Stowarzyszenie Zwierzoluby w Barwicach

Julian znalazł dom!

Nasz podopieczny powoli dochodzi do siebie pod czujnym i troskliwym okiem pani Małgosi z Białogardu, która ofiarowała mu dom tymczasowy. Jak nazwa wskazuje, to tylko na jakiś czas więc nadal szukamy domu stałego dla Julina. Kocurek jest przekochany, bardzo spokojny, duży pluszak do tulenia i towarzystwa w spokojnym, ciepłym domu.

Kotek przybłąkał się do jednego z bloków szukając pomocy człowieka.

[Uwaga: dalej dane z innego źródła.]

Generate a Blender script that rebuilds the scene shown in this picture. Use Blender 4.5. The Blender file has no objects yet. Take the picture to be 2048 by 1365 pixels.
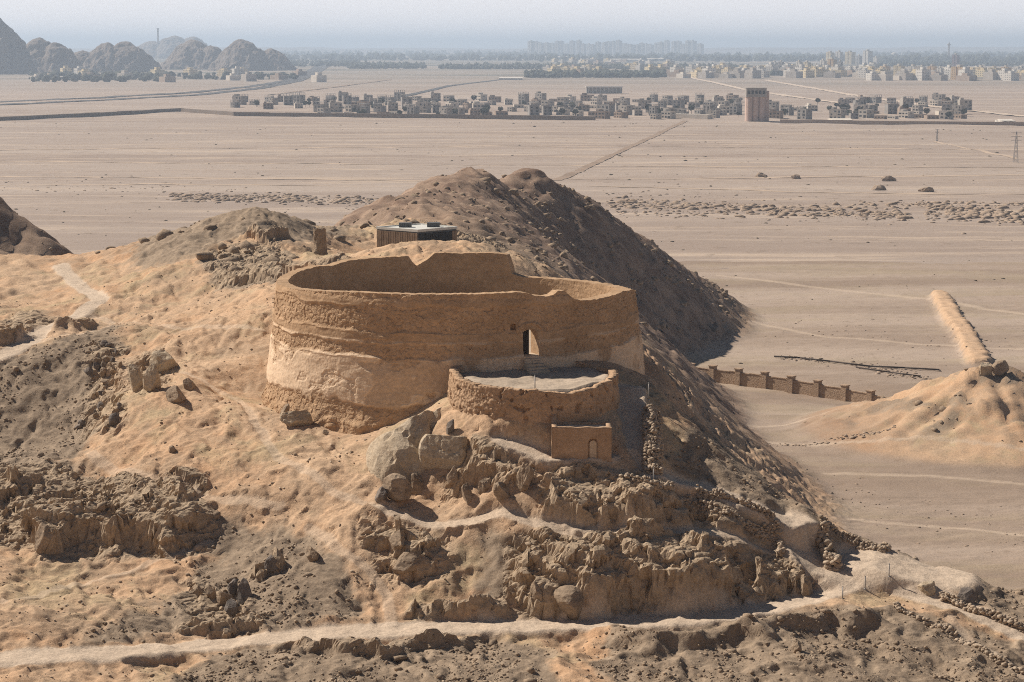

Jest taki milutki, prawdziwy mruczuś, lgnie do człowieka, potrzebuje tylko ciepłego, przytulnego kąta i miski z jedzeniem a nie przeganiania w klatki do klatki. Kotek już wystarczająco dużo wycierpiał, teraz potrzebuje po prostu spokoju i kochającego opiekuna. Kocurek jest wykastrowany, odrobaczony, odpchlony, jego wiek oceniamy na 5 lat, nie mamy go gdzie zabezpieczyć, opiekunka robi co może ale na dłuższą metę kotka spotka krzywda na ulicy więc liczy się każda minuta! Kto pokocha takiego przytulaska?